Anne Darwin was sentenced to six-and-a-half years in prison in July 2008 after a jury found her guilty of six counts of fraud and nine of money laundering.
She was released from Askham Grange Prison, near York, today, after serving two years and eight months less than half of her sentence.
A car was seen driving out of the main gates of the prison at some speed at 6.45am this morning.
Her husband, who was jailed for six years and three months after admitting seven charges of deception, was released in January.
The former prison officer sensationally faked his own death in a canoeing accident to allow his wife to make fraudulent insurance and pension claims.
The crooked couple, of Seaton Carew, near Hartlepool, Co Durham, embarked on a new life in Panama, central America, after Darwin faked his death in March 2002 by vanishing off the coast.
The Darwins were jailed after Teesside Crown Court heard how they had deceived the police, a coroner, financial institutions and even their sons Mark and Anthony.
The couple's plan to hoax insurers and pension schemes into believing Darwin was dead was hatched as they faced losing their imposing seafront home.
They had a 12-home property portfolio and were struggling to make mortgage repayments when he paddled into the sea in his home-made canoe and then disappeared.
His wife raised the alarm after driving to Durham police station, sparking a huge search.

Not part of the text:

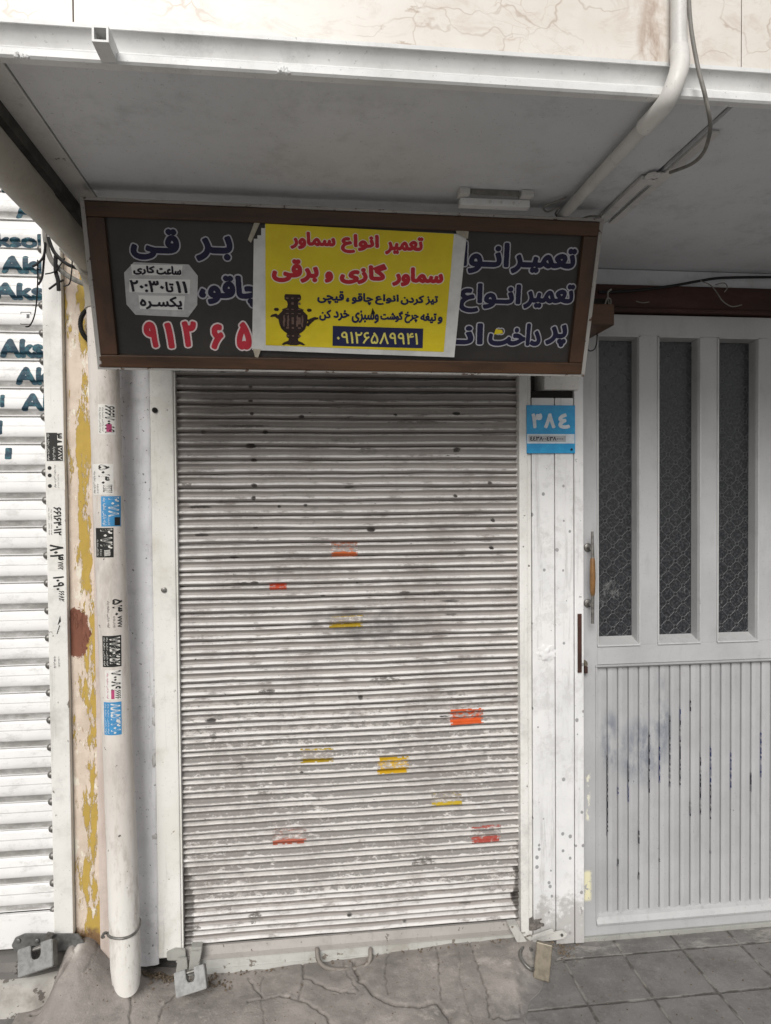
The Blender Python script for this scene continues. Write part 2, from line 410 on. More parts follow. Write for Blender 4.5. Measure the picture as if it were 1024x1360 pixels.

The former doctor's receptionist then began the process of declaring her husband dead and conning insurers and pension funds out of 250,000.
He came home after repeatedly phoning her in tears, and lived in secret in a room in a bedsit the couple owned next door to the family home.
Under the assumed identity John Jones, taken from a local child who died in infancy, Darwin continued to run the couple's finances and travelled around the world planning a new life for them.
But, apparently forced by a change in visa laws in Panama, Darwin flew back to the UK in 2007 and handed himself in to a central London police station, claiming he suffered amnesia and could remember nothing since 2000.
His wife, still in Panama, was tracked down by a journalist and pretended to be shocked at the back-from-the-dead miracle.
But her story collapsed when a photograph was found on the internet showing the smiling couple posing in a Panama estate agents.
Her defence of "marital coercion" was later undermined when the prosecution in her trial produced loving emails the couple sent each other.
The Ministry of Justice today said it could not comment on individual cases.
A spokeswoman said: "All offenders subject to probation supervision on release from prison have to adhere to a set of strict conditions.
"They are subject to recall to custody if they breach their conditions or their behaviour indicates that it is no longer safe for them to remain in the community."